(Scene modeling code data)

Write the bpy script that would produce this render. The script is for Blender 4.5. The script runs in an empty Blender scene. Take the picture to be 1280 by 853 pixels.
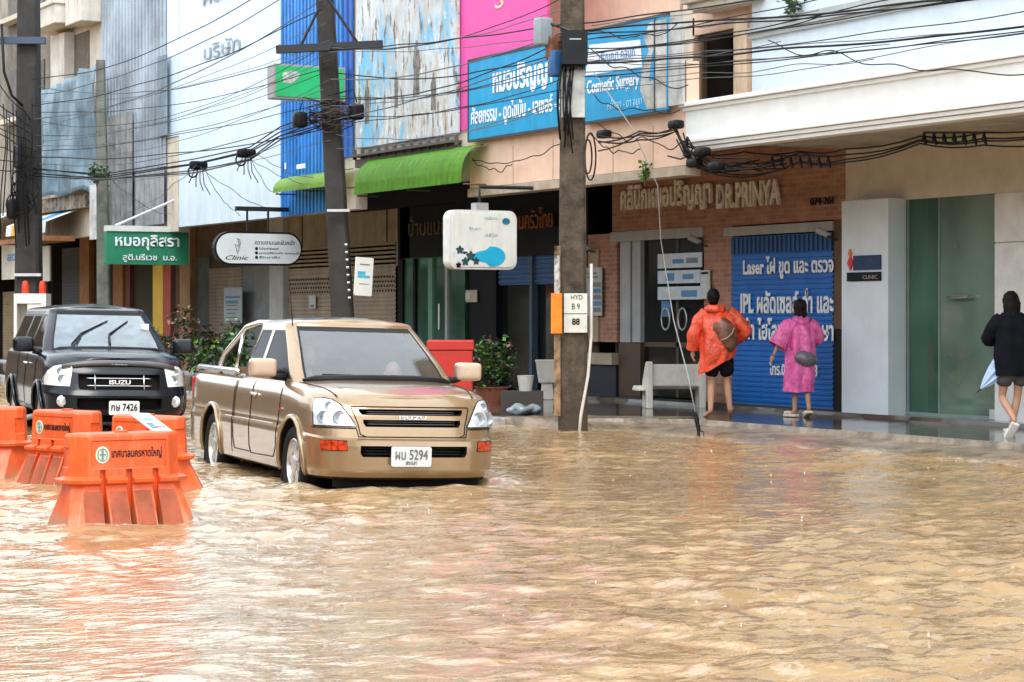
# scene script
import bpy, bmesh, math, random
from mathutils import Vector, Matrix
random.seed(7)
S = bpy.context.scene
COL = S.collection
PI = math.pi
# ---------------------------------------------------------------- camera geometry
FL, CH, HZ = 2750.0, 1.5, 395.0          # focal length in photo pixels, eye height over the water, horizon row
AL = math.atan2(1507, 2750)              # angle between the view and the street
FWD = Vector((math.sin(AL), math.cos(AL), 0)); RGT = Vector((math.cos(AL), -math.sin(AL), 0)); UP = Vector((0, 0, 1))
def ray(px, py): return FWD * FL + RGT * (px - 640) + UP * (HZ - py)
def onX(px, py, X):
    r = ray(px, py); return Vector((0, 0, CH)) + r * (X / r.x)
def onZ(px, py, z):
    r = ray(px, py); return Vector((0, 0, CH)) + r * ((z - CH) / r.z)
def onD(px, py, D): return Vector((0, 0, CH)) + ray(px, py) * (D / FL)
XF, XO = 18.75, 16.1                     # shop fronts, and the upper storeys that overhang the pavement
def YF(px): return onX(px, 0, XF).y
def YO(px): return onX(px, 0, XO).y
def ZF(px, py): return onX(px, py, XF).z
def ZO(px, py): return onX(px, py, XO).z

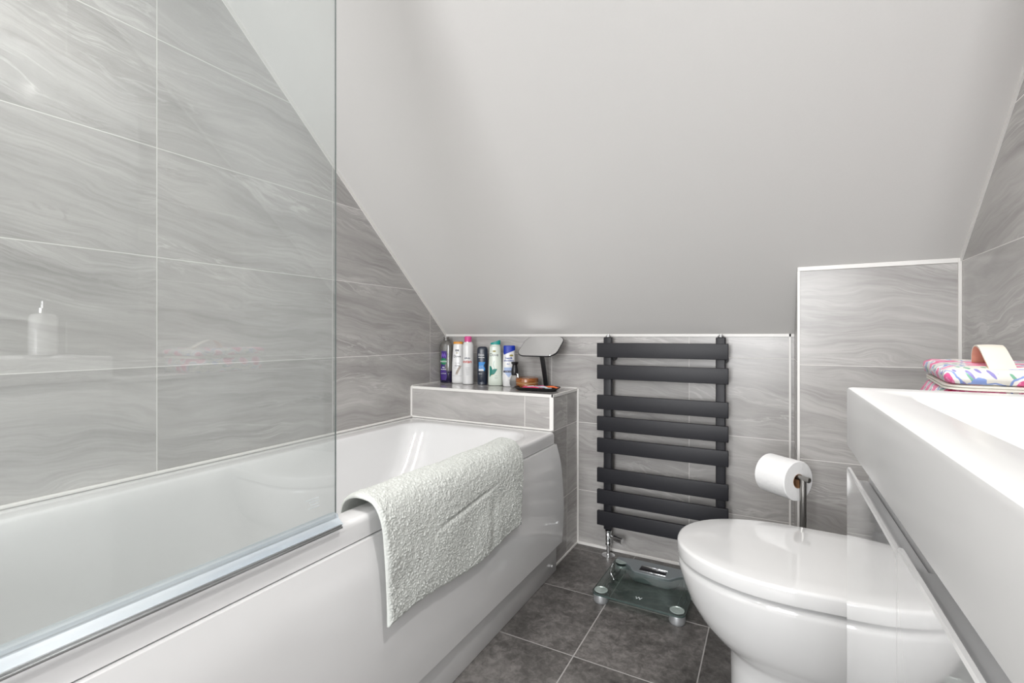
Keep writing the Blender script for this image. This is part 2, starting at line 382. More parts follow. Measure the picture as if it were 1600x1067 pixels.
# ------------------------------------------------------------ bath mat folded over the rim
def mat_mesh():
    path = smooth_prof([(-.834, .500), (-.833, .530), (-.824, .556), (-.800, .571), (-.770, .574), (-.742, .568), (-.724, .548), (-.713, .515), (-.707, .45), (-.703, .38), (-.702, .315)], 8)
    L = [0]
    for a, b in zip(path, path[1:]): L.append(L[-1] + math.dist(a, b))
    def at(s):
        s *= L[-1]
        for i in range(len(path) - 1):
            if L[i + 1] >= s:
                t = (s - L[i]) / (L[i + 1] - L[i]); a, b = path[i], path[i + 1]
                d = Vector((b[0] - a[0], b[1] - a[1])).normalized()
                return a[0] + (b[0] - a[0]) * t, a[1] + (b[1] - a[1]) * t, (-d[1], d[0])
        return (*path[-1], (1, 0))
    NU, NV = 420, 300
    bm = bmesh.new(); top, bot = [], []
    for j in range(NV + 1):
        v = j / NV; r1, r2 = [], []
        for i in range(NU + 1):
            u = i / NU
            x, z, (nx, nz) = at(v)
            y0 = .748 + .004 * v; y1 = 1.405 - .045 * v + .01 * math.sin(v * 5)
            y = y0 + (y1 - y0) * u
            e = min(u * .62, (1 - u) * .62, v * .4, (1 - v) * .4)           # distance to the edge in metres
            edge = min(1, e / .008); th = .0015 + .0065 * edge ** .5
            drop = max(0, v - .45) / .55
            z += .016 * drop * math.sin(u * 7.5 + .4) * .6 + (.004 * noise.noise(Vector((y * 60, 2, 5))) if v > .97 else 0)
            # soft lie of the cloth: dents and one crease
            dz = .004 * noise.noise(Vector((y * 9, v * 5, 1.3)))
            crease = math.exp(-((v - (.70 - .18 * u)) / .014) ** 2) * max(0, 1 - ((u - .50) / .24) ** 2)
            dent = math.exp(-((u - .70) / .03) ** 2) * max(0, min(1, (v - .62) / .1))
            p = Vector((y * 1.0, v * .40, 0))
            tuft = .0011 * noise.noise(p * 80 + Vector((0, 0, 9))) + .0034 * (abs(noise.noise(p * 170 + Vector((0, 0, 3)))) - .25) + .0016 * noise.noise(p * 380)
            h = th + dz + (tuft - .006 * crease - .004 * dent) * edge
            r1.append(bm.verts.new((x + nx * h, y, z + nz * h)))
            r2.append(bm.verts.new((x + nx * .0005 * 0, y, z)))
        top.append(r1); bot.append(r2)
    for R, flip in ((top, 0), (bot, 1)):
        for j in range(NV):
            for i in range(NU):
                q = (R[j][i], R[j][i + 1], R[j + 1][i + 1], R[j + 1][i]); bm.faces.new(q[::-1] if flip else q)
    def rim(a, b):
        for i in range(len(a) - 1): bm.faces.new((a[i], a[i + 1], b[i + 1], b[i]))
    rim(top[0], bot[0]); rim(top[-1], bot[-1]); rim([r[0] for r in top], [r[0] for r in bot]); rim([r[-1] for r in top], [r[-1] for r in bot])
    return bm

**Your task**
Take the listing and print it again exactly, but without any pictures.

**Response below**
Write the bpy script that would produce this render. The script is for Blender 4.5. The script runs in an empty Blender scene. Take the picture to be 1280 by 853 pixels.
# scene script
import bpy, bmesh, math, random
from mathutils import Vector, Matrix
random.seed(7)
S = bpy.context.scene
COL = S.collection
PI = math.pi
# ---------------------------------------------------------------- camera geometry
FL, CH, HZ = 2750.0, 1.5, 395.0          # focal length in photo pixels, eye height over the water, horizon row
AL = math.atan2(1507, 2750)              # angle between the view and the street
FWD = Vector((math.sin(AL), math.cos(AL), 0)); RGT = Vector((math.cos(AL), -math.sin(AL), 0)); UP = Vector((0, 0, 1))
def ray(px, py): return FWD * FL + RGT * (px - 640) + UP * (HZ - py)
def onX(px, py, X):
    r = ray(px, py); return Vector((0, 0, CH)) + r * (X / r.x)
def onZ(px, py, z):
    r = ray(px, py); return Vector((0, 0, CH)) + r * ((z - CH) / r.z)
def onD(px, py, D): return Vector((0, 0, CH)) + ray(px, py) * (D / FL)
XF, XO = 18.75, 16.1                     # shop fronts, and the upper storeys that overhang the pavement
def YF(px): return onX(px, 0, XF).y
def YO(px): return onX(px, 0, XO).y
def ZF(px, py): return onX(px, py, XF).z
def ZO(px, py): return onX(px, py, XO).z

Keep writing the Blender script for this image. This is part 2, starting at line 382. More parts follow. Measure the picture as if it were 1600x1067 pixels.
# ------------------------------------------------------------ bath mat folded over the rim
def mat_mesh():
    path = smooth_prof([(-.834, .500), (-.833, .530), (-.824, .556), (-.800, .571), (-.770, .574), (-.742, .568), (-.724, .548), (-.713, .515), (-.707, .45), (-.703, .38), (-.702, .315)], 8)
    L = [0]
    for a, b in zip(path, path[1:]): L.append(L[-1] + math.dist(a, b))
    def at(s):
        s *= L[-1]
        for i in range(len(path) - 1):
            if L[i + 1] >= s:
                t = (s - L[i]) / (L[i + 1] - L[i]); a, b = path[i], path[i + 1]
                d = Vector((b[0] - a[0], b[1] - a[1])).normalized()
                return a[0] + (b[0] - a[0]) * t, a[1] + (b[1] - a[1]) * t, (-d[1], d[0])
        return (*path[-1], (1, 0))
    NU, NV = 420, 300
    bm = bmesh.new(); top, bot = [], []
    for j in range(NV + 1):
        v = j / NV; r1, r2 = [], []
        for i in range(NU + 1):
            u = i / NU
            x, z, (nx, nz) = at(v)
            y0 = .748 + .004 * v; y1 = 1.405 - .045 * v + .01 * math.sin(v * 5)
            y = y0 + (y1 - y0) * u
            e = min(u * .62, (1 - u) * .62, v * .4, (1 - v) * .4)           # distance to the edge in metres
            edge = min(1, e / .008); th = .0015 + .0065 * edge ** .5
            drop = max(0, v - .45) / .55
            z += .016 * drop * math.sin(u * 7.5 + .4) * .6 + (.004 * noise.noise(Vector((y * 60, 2, 5))) if v > .97 else 0)
            # soft lie of the cloth: dents and one crease
            dz = .004 * noise.noise(Vector((y * 9, v * 5, 1.3)))
            crease = math.exp(-((v - (.70 - .18 * u)) / .014) ** 2) * max(0, 1 - ((u - .50) / .24) ** 2)
            dent = math.exp(-((u - .70) / .03) ** 2) * max(0, min(1, (v - .62) / .1))
            p = Vector((y * 1.0, v * .40, 0))
            tuft = .0011 * noise.noise(p * 80 + Vector((0, 0, 9))) + .0034 * (abs(noise.noise(p * 170 + Vector((0, 0, 3)))) - .25) + .0016 * noise.noise(p * 380)
            h = th + dz + (tuft - .006 * crease - .004 * dent) * edge
            r1.append(bm.verts.new((x + nx * h, y, z + nz * h)))
            r2.append(bm.verts.new((x + nx * .0005 * 0, y, z)))
        top.append(r1); bot.append(r2)
    for R, flip in ((top, 0), (bot, 1)):
        for j in range(NV):
            for i in range(NU):
                q = (R[j][i], R[j][i + 1], R[j + 1][i + 1], R[j + 1][i]); bm.faces.new(q[::-1] if flip else q)
    def rim(a, b):
        for i in range(len(a) - 1): bm.faces.new((a[i], a[i + 1], b[i + 1], b[i]))
    rim(top[0], bot[0]); rim(top[-1], bot[-1]); rim([r[0] for r in top], [r[0] for r in bot]); rim([r[-1] for r in top], [r[-1] for r in bot])
    return bm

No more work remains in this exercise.